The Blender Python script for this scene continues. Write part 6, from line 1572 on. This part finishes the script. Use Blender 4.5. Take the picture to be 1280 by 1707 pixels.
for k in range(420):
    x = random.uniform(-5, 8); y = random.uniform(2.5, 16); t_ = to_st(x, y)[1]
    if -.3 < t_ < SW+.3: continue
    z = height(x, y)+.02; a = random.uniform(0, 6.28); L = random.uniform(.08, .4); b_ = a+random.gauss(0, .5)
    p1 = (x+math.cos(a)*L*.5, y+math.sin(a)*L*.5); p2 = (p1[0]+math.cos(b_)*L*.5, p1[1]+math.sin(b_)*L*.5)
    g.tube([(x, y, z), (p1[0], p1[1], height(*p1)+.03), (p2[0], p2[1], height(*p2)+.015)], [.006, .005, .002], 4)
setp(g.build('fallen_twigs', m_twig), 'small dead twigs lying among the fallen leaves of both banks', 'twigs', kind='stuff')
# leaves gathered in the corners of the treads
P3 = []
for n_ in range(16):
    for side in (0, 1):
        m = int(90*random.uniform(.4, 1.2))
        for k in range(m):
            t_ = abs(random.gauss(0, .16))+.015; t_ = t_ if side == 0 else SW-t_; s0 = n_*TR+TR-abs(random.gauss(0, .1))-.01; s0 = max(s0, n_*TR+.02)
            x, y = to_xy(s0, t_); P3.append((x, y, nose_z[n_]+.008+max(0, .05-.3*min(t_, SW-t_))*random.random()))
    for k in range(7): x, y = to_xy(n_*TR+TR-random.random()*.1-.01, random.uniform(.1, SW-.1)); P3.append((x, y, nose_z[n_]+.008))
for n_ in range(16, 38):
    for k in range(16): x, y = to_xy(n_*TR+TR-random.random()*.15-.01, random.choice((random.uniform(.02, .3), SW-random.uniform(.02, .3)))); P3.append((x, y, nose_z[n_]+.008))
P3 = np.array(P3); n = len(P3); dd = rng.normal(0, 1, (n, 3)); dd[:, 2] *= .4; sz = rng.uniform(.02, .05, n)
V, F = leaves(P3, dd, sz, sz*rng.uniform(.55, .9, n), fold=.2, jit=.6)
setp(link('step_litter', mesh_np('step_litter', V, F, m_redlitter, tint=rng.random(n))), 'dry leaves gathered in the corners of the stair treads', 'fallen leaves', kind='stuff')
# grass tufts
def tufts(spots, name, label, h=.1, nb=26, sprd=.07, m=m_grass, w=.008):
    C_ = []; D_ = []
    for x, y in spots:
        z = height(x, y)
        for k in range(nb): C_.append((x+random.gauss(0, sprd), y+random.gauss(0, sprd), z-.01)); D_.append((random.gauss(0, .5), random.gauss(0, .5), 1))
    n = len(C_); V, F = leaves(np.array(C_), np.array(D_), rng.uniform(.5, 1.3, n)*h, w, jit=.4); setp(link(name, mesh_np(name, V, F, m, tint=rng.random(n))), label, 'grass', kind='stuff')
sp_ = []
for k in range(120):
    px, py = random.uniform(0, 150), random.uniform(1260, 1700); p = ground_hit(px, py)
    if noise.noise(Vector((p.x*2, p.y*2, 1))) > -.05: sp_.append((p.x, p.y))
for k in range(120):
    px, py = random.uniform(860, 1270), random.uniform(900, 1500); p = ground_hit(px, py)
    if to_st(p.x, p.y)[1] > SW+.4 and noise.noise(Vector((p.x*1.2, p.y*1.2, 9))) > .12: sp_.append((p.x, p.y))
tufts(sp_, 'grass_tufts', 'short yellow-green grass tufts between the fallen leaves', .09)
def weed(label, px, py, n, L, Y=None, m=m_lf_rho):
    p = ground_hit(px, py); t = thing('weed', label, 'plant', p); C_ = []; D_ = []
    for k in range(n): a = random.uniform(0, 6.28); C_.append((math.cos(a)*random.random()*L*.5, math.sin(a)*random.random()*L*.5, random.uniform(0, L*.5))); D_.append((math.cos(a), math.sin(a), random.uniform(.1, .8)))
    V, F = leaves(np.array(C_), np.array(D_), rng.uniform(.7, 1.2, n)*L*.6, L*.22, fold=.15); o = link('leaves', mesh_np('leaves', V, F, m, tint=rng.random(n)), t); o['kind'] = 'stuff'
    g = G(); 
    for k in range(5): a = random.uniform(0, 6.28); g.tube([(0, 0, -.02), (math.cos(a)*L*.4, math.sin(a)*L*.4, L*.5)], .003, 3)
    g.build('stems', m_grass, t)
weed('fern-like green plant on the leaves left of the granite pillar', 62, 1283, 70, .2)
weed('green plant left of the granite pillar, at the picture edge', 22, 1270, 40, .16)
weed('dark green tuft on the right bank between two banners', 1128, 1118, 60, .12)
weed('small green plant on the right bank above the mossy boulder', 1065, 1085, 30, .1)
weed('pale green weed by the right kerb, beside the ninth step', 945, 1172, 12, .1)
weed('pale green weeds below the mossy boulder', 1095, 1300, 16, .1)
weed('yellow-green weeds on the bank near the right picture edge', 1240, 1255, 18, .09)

_Written instruction_:
Exactly reproduce the material above.

_Final result_:
The Blender Python script for this scene continues. Write part 6, from line 1572 on. This part finishes the script. Use Blender 4.5. Take the picture to be 1280 by 1707 pixels.
for k in range(420):
    x = random.uniform(-5, 8); y = random.uniform(2.5, 16); t_ = to_st(x, y)[1]
    if -.3 < t_ < SW+.3: continue
    z = height(x, y)+.02; a = random.uniform(0, 6.28); L = random.uniform(.08, .4); b_ = a+random.gauss(0, .5)
    p1 = (x+math.cos(a)*L*.5, y+math.sin(a)*L*.5); p2 = (p1[0]+math.cos(b_)*L*.5, p1[1]+math.sin(b_)*L*.5)
    g.tube([(x, y, z), (p1[0], p1[1], height(*p1)+.03), (p2[0], p2[1], height(*p2)+.015)], [.006, .005, .002], 4)
setp(g.build('fallen_twigs', m_twig), 'small dead twigs lying among the fallen leaves of both banks', 'twigs', kind='stuff')
# leaves gathered in the corners of the treads
P3 = []
for n_ in range(16):
    for side in (0, 1):
        m = int(90*random.uniform(.4, 1.2))
        for k in range(m):
            t_ = abs(random.gauss(0, .16))+.015; t_ = t_ if side == 0 else SW-t_; s0 = n_*TR+TR-abs(random.gauss(0, .1))-.01; s0 = max(s0, n_*TR+.02)
            x, y = to_xy(s0, t_); P3.append((x, y, nose_z[n_]+.008+max(0, .05-.3*min(t_, SW-t_))*random.random()))
    for k in range(7): x, y = to_xy(n_*TR+TR-random.random()*.1-.01, random.uniform(.1, SW-.1)); P3.append((x, y, nose_z[n_]+.008))
for n_ in range(16, 38):
    for k in range(16): x, y = to_xy(n_*TR+TR-random.random()*.15-.01, random.choice((random.uniform(.02, .3), SW-random.uniform(.02, .3)))); P3.append((x, y, nose_z[n_]+.008))
P3 = np.array(P3); n = len(P3); dd = rng.normal(0, 1, (n, 3)); dd[:, 2] *= .4; sz = rng.uniform(.02, .05, n)
V, F = leaves(P3, dd, sz, sz*rng.uniform(.55, .9, n), fold=.2, jit=.6)
setp(link('step_litter', mesh_np('step_litter', V, F, m_redlitter, tint=rng.random(n))), 'dry leaves gathered in the corners of the stair treads', 'fallen leaves', kind='stuff')
# grass tufts
def tufts(spots, name, label, h=.1, nb=26, sprd=.07, m=m_grass, w=.008):
    C_ = []; D_ = []
    for x, y in spots:
        z = height(x, y)
        for k in range(nb): C_.append((x+random.gauss(0, sprd), y+random.gauss(0, sprd), z-.01)); D_.append((random.gauss(0, .5), random.gauss(0, .5), 1))
    n = len(C_); V, F = leaves(np.array(C_), np.array(D_), rng.uniform(.5, 1.3, n)*h, w, jit=.4); setp(link(name, mesh_np(name, V, F, m, tint=rng.random(n))), label, 'grass', kind='stuff')
sp_ = []
for k in range(120):
    px, py = random.uniform(0, 150), random.uniform(1260, 1700); p = ground_hit(px, py)
    if noise.noise(Vector((p.x*2, p.y*2, 1))) > -.05: sp_.append((p.x, p.y))
for k in range(120):
    px, py = random.uniform(860, 1270), random.uniform(900, 1500); p = ground_hit(px, py)
    if to_st(p.x, p.y)[1] > SW+.4 and noise.noise(Vector((p.x*1.2, p.y*1.2, 9))) > .12: sp_.append((p.x, p.y))
tufts(sp_, 'grass_tufts', 'short yellow-green grass tufts between the fallen leaves', .09)
def weed(label, px, py, n, L, Y=None, m=m_lf_rho):
    p = ground_hit(px, py); t = thing('weed', label, 'plant', p); C_ = []; D_ = []
    for k in range(n): a = random.uniform(0, 6.28); C_.append((math.cos(a)*random.random()*L*.5, math.sin(a)*random.random()*L*.5, random.uniform(0, L*.5))); D_.append((math.cos(a), math.sin(a), random.uniform(.1, .8)))
    V, F = leaves(np.array(C_), np.array(D_), rng.uniform(.7, 1.2, n)*L*.6, L*.22, fold=.15); o = link('leaves', mesh_np('leaves', V, F, m, tint=rng.random(n)), t); o['kind'] = 'stuff'
    g = G(); 
    for k in range(5): a = random.uniform(0, 6.28); g.tube([(0, 0, -.02), (math.cos(a)*L*.4, math.sin(a)*L*.4, L*.5)], .003, 3)
    g.build('stems', m_grass, t)
weed('fern-like green plant on the leaves left of the granite pillar', 62, 1283, 70, .2)
weed('green plant left of the granite pillar, at the picture edge', 22, 1270, 40, .16)
weed('dark green tuft on the right bank between two banners', 1128, 1118, 60, .12)
weed('small green plant on the right bank above the mossy boulder', 1065, 1085, 30, .1)
weed('pale green weed by the right kerb, beside the ninth step', 945, 1172, 12, .1)
weed('pale green weeds below the mossy boulder', 1095, 1300, 16, .1)
weed('yellow-green weeds on the bank near the right picture edge', 1240, 1255, 18, .09)